Lych gates, which acquired their name from the Saxon word for corpse, stand at the threshold of all thresholds, the entrance to God’s acre. Although many were built before 1549 – Beckenham and Boughton Monchelsea in Kent are dated to the thirteenth and fifteenth centuries, respectively – it became a requirement of the Book of Common Prayer that priests “metyng the corpse at the church style” should commence the service there and that only encouraged construction of lych gates to keep everybody (and every body) dry.

As if hiding their true and gruesome purpose, lych-gates often have a charming gingerbread cottage-cum-chocolate box appeal. They are commonly built from stout timbers and capped by a pleasing and petite doll’s house roof, but the gate at Long Compton church in Warwickshire surpasses all of that to find itself at the peak of picturesque – an entire seventeenth century thatched cottage, minus most of its ground floor, the last surviving of an old row demolished in the 1920s, functions as the churchyard’s gate.

Other designs are grander, the gate at St Peter’s Church, Carmarthen is a vaulted Victorian gothic creation in red sandstone which competes for attention with the lime-rendered tower of Wales’ largest parish church. Sometimes, as at the church of St Germanus, Rame in southeast Cornwall, the gate appears to be a funereal dual carriageway complete with a six-foot long central reservation, the bier or lych stone, to park the deceased on, while benches on either side were provided for the pallbearers, who may have had to walk long distances to church.

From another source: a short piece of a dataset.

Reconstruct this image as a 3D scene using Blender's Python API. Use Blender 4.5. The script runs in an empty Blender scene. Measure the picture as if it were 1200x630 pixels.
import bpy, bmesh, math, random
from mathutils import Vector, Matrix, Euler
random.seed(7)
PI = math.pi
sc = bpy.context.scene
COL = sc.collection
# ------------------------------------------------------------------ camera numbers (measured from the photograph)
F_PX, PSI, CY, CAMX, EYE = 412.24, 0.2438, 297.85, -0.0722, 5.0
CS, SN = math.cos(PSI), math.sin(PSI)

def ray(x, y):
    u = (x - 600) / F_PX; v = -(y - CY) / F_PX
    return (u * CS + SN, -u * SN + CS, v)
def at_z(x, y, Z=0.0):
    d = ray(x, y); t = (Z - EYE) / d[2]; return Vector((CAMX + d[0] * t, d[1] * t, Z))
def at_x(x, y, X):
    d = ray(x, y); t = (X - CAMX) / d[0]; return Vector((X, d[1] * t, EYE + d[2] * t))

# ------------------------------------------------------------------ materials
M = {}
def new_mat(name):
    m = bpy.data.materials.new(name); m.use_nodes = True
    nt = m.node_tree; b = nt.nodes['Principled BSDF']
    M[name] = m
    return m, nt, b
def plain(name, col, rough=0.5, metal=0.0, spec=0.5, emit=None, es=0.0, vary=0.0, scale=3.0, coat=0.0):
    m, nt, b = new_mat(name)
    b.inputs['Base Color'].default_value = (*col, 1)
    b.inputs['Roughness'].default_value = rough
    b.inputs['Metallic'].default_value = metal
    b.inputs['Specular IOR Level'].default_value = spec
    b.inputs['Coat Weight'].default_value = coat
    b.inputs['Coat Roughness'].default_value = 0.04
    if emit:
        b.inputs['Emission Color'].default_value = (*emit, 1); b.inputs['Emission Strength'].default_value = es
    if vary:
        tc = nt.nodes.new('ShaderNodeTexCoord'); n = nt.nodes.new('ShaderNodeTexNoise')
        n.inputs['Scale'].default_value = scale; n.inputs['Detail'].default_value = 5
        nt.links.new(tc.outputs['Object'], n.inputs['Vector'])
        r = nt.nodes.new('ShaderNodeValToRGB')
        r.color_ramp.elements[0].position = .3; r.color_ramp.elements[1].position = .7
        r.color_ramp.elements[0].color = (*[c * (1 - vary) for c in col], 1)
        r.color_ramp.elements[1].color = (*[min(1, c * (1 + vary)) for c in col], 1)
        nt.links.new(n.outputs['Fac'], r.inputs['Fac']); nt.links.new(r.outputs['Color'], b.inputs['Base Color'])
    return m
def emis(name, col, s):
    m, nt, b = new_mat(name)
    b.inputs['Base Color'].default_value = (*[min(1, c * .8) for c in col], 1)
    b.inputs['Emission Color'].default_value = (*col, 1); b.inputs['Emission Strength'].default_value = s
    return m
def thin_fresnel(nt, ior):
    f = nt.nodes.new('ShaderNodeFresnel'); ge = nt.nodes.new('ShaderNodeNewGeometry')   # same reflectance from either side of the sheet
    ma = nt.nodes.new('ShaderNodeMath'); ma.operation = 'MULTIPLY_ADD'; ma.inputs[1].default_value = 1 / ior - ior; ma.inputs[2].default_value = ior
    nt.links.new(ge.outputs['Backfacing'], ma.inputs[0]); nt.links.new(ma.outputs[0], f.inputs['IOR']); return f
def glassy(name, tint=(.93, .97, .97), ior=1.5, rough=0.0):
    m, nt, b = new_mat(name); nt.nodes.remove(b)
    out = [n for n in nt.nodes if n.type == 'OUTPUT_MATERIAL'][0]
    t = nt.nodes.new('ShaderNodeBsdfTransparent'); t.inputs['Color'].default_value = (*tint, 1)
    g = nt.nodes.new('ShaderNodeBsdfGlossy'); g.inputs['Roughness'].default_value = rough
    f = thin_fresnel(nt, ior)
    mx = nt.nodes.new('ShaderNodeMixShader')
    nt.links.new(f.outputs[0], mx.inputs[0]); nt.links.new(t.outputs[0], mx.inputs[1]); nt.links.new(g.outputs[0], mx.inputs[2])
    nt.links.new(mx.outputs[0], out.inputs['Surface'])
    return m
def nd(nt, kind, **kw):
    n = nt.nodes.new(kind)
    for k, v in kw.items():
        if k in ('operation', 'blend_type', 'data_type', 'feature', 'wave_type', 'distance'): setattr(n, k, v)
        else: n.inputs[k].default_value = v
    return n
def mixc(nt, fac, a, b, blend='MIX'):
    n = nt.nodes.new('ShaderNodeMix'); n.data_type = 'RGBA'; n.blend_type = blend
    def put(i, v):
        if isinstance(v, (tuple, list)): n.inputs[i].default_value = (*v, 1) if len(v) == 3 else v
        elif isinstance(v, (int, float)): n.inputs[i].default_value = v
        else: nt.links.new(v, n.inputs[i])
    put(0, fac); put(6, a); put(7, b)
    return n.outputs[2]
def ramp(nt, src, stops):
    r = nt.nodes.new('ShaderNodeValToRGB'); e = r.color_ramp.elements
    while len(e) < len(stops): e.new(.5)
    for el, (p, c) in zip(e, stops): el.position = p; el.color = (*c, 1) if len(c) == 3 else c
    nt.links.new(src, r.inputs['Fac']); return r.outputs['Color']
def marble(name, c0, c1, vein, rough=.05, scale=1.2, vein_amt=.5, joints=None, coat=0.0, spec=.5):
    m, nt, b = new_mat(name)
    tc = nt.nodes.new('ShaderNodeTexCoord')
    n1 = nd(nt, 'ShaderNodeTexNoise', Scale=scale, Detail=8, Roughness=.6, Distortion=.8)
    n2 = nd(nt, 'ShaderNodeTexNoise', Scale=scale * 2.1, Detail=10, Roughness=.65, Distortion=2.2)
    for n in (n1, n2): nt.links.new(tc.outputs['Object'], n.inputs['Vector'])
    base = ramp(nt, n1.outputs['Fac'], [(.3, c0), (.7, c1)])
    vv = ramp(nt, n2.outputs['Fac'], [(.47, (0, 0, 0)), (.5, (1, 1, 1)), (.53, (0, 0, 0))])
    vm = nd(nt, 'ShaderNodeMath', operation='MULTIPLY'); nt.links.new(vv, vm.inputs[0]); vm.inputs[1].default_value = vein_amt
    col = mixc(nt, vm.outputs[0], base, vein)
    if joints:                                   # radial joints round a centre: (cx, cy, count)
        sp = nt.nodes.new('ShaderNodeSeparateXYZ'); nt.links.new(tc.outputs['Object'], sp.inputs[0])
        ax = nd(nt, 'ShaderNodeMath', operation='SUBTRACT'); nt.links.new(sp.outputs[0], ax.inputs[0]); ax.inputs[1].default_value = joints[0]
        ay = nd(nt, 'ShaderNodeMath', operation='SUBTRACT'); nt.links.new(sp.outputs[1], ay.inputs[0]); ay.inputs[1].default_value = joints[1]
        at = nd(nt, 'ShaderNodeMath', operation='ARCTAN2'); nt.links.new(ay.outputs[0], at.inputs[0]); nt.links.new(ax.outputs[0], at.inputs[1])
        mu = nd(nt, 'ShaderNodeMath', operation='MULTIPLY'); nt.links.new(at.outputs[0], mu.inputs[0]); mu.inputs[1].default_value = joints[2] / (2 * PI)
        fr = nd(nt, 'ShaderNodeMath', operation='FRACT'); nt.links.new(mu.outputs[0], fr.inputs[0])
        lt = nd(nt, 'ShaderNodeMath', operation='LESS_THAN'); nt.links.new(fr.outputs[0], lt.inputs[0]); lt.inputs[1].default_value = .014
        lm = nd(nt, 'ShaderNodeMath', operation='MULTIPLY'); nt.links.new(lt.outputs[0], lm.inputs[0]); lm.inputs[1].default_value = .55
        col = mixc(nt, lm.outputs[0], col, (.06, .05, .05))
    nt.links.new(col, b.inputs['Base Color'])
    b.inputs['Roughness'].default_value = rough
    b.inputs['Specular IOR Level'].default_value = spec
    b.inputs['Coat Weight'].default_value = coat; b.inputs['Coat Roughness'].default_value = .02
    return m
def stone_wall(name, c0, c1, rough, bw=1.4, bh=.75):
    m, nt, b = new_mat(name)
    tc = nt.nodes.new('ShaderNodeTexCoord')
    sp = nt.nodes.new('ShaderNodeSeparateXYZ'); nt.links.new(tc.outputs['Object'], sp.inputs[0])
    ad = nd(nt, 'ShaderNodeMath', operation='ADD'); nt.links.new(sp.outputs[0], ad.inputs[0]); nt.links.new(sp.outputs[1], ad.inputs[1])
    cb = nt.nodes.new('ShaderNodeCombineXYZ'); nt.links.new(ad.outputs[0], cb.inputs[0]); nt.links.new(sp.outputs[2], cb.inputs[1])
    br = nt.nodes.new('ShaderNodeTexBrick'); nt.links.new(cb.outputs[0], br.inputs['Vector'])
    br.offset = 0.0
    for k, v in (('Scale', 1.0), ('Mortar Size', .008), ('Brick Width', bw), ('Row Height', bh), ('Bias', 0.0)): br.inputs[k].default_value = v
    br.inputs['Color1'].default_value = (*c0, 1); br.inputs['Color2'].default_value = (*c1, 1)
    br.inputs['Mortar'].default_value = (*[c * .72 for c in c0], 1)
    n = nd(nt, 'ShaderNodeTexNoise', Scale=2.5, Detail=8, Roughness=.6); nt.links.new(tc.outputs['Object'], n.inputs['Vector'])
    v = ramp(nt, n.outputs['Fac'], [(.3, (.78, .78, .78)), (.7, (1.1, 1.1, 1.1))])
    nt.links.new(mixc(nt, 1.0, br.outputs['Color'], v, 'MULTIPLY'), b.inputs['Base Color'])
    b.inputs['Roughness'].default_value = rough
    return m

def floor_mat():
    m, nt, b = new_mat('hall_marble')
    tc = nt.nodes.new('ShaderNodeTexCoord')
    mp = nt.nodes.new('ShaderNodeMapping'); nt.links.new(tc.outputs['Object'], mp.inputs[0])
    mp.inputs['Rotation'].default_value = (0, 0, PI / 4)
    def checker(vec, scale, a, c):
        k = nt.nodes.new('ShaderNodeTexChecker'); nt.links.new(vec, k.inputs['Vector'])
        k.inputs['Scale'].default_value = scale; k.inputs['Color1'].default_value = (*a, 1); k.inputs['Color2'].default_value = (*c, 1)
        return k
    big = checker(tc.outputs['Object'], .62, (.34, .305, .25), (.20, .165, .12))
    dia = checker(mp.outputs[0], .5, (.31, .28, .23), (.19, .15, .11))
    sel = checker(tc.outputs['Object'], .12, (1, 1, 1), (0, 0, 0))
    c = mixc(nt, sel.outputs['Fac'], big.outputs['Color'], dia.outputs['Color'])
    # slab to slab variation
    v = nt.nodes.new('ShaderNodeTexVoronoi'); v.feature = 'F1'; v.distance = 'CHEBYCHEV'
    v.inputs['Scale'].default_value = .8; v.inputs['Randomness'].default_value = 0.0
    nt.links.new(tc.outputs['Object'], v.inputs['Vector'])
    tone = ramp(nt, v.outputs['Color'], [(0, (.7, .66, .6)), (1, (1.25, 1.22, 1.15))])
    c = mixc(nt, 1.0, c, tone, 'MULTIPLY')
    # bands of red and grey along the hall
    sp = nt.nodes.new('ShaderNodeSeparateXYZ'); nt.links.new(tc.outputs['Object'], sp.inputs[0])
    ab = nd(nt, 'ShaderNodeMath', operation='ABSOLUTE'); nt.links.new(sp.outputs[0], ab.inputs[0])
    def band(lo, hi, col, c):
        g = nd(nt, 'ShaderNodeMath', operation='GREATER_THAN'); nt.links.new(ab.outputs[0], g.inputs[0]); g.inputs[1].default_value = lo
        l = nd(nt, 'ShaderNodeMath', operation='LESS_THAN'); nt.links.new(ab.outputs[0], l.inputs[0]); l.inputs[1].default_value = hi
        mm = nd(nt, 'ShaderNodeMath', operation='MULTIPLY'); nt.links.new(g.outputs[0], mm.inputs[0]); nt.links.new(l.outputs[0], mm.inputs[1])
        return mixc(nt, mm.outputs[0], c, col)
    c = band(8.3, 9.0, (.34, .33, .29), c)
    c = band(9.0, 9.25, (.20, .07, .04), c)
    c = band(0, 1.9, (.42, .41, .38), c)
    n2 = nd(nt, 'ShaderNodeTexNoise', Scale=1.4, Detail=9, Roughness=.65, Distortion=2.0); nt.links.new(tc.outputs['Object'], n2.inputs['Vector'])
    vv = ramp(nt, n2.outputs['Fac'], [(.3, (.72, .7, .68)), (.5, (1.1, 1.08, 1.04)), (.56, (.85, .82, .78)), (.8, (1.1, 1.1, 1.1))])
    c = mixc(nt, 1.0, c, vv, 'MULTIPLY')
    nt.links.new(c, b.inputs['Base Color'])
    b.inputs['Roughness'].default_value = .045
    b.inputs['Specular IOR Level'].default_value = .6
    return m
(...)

Corpse ways to outlying areas of the parish were part of an extensive funereal topography, especially in upland Britain. In Derbyshire, before Coton-in-the-Elms had its own church, bodies were carried a mile and a half along Procession Way to Lullington for burial. The mourners passed under a curve of tree boughs known as the Devil’s Arches on their journey. In Devon, a long-distance footpath – the “Lich Way” – follows a twelve-mile long corpse road over the moor to the church at Lydford and, this being Dartmoor, there are tales of spectral monks walking the trail on moonlit nights.